Yeah, yeah, we did that. It was fucking awesome. The energy there is just awesome. I’ve been going out there for four or five years now, and it’s so dope. The first time I went we were just there and hanging, but it reminded me of what I hear about Europe. How the appreciation of music is a part of the culture, which is so tight. I performed there and no one knew who I was, but they felt it, and I felt them. And that shit was amazing. I’ll never forget that and I’ll definitely have to do it again.

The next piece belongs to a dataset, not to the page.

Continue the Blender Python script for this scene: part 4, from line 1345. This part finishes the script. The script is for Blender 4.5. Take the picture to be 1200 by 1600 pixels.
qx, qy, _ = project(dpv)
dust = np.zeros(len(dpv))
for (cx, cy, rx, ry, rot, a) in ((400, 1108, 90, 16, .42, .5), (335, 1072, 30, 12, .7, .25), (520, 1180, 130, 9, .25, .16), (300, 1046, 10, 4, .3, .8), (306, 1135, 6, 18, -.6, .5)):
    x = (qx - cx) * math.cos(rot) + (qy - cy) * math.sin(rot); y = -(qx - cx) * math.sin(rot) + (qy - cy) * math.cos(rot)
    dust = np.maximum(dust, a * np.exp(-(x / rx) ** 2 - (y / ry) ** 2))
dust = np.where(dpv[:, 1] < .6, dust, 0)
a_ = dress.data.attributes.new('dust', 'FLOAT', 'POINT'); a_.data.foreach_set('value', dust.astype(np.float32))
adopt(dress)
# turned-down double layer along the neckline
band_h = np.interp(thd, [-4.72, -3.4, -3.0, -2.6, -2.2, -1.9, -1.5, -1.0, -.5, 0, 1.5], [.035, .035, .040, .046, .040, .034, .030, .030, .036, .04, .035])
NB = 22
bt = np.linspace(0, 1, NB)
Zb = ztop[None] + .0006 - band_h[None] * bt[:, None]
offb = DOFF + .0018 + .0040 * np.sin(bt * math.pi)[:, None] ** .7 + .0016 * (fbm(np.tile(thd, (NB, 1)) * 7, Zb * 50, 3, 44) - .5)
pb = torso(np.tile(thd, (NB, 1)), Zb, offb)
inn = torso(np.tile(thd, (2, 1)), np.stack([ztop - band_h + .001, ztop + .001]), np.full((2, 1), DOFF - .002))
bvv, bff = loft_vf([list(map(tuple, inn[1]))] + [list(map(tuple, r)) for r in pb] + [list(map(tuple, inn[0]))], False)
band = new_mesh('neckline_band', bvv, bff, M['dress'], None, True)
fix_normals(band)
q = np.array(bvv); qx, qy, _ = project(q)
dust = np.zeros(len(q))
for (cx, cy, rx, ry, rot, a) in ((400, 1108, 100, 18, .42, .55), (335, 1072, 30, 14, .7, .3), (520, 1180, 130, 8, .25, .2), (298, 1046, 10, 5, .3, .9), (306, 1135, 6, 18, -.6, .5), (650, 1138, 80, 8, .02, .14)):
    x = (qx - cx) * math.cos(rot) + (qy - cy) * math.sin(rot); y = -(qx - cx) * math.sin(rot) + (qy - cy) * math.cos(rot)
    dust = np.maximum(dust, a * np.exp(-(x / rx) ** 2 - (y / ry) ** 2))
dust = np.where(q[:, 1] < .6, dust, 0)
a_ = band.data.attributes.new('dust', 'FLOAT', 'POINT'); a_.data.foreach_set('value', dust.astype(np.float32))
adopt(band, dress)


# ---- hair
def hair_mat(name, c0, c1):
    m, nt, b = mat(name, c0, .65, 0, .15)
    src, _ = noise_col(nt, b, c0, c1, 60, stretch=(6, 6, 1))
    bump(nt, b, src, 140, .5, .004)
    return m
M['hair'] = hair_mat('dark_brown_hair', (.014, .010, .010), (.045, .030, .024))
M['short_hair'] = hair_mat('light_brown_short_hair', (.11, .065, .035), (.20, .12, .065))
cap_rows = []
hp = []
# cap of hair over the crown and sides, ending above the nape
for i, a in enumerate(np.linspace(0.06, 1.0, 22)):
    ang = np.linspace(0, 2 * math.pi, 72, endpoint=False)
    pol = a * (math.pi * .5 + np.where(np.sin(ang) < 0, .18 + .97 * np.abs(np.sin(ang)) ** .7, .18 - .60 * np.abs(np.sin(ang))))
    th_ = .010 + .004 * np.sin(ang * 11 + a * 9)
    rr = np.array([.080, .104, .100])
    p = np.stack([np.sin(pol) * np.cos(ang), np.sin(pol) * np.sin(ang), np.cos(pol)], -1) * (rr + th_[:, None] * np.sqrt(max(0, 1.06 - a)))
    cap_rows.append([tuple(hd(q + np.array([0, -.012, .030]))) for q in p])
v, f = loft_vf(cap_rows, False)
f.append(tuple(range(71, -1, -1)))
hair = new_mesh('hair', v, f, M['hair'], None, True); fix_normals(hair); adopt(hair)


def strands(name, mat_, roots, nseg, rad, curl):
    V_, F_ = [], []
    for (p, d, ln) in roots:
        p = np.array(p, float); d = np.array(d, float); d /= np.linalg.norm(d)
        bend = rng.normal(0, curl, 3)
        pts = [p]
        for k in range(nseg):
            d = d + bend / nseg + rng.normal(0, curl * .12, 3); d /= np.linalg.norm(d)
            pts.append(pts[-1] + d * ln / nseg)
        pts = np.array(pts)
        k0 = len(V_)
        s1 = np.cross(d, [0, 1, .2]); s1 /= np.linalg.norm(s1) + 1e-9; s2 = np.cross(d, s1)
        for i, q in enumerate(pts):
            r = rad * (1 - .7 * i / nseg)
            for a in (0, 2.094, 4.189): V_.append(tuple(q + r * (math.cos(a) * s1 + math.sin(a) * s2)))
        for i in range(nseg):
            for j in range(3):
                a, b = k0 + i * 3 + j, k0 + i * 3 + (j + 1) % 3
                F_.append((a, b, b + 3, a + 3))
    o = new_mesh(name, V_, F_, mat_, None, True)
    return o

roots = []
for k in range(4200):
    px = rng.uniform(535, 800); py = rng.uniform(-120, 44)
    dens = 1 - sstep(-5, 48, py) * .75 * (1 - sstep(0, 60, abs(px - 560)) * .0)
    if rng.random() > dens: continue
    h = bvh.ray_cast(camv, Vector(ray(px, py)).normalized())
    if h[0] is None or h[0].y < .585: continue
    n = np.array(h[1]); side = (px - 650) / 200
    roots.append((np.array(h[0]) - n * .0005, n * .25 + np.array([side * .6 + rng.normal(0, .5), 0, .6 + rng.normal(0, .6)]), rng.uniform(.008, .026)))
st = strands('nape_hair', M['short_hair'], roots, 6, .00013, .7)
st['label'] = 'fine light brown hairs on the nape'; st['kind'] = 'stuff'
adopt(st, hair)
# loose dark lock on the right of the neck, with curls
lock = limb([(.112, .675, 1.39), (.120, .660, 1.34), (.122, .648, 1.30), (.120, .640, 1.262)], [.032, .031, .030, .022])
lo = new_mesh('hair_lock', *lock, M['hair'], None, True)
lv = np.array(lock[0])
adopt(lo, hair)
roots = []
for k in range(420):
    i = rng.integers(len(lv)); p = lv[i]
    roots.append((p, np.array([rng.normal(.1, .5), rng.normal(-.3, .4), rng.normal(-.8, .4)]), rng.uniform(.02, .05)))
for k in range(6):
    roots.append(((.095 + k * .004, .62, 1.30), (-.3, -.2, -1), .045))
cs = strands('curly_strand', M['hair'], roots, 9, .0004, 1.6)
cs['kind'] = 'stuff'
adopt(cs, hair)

What’s a live Tidus show like?

Well, the first live Tidus show was kind of just a rap show. Just like a rap show, with my guy in the back, he was amazing, and a dope sound system. But I want to be outputting as much energy as possible, and it’s just going to get better. I’m looking at a show as an experience, that’s what I envision my show as becoming. I guarantee it will be an experience, and after you leave the venue you will be like, “Now I’m back on the planet now.” That’s how I want everyone to experience this thing. It’s a feeling, not just being in a crowd listening to someone else spit into a mic, it’s an experience. The ideas that I’ve had I actually can’t use because they’re definitely kind of illegal. Shit is on another level, we’re going to be fucking up some shit. We’re still trying to figure out how we’re going to put all of this together. It’s going to be great.

What’s your favorite color?

Black, definitely black. If not black, it would be navy or gray. I don’t know why. I feel like black is just… there’s something about it. The power that I feel.


A pigeon does whatever the fuck a pigeon wants to do. It doesn’t have to be driven or commanded, it can do whatever it wants.

Pigeons or planes?

Pigeons. I would say pigeons because a pigeon does whatever the fuck a pigeon wants to do. It doesn’t have to be driven or commanded, it can do whatever it wants. It wants to go down to the street and mack with the people, or go fly somewhere. It’s a pigeon. It does what the fuck it wants.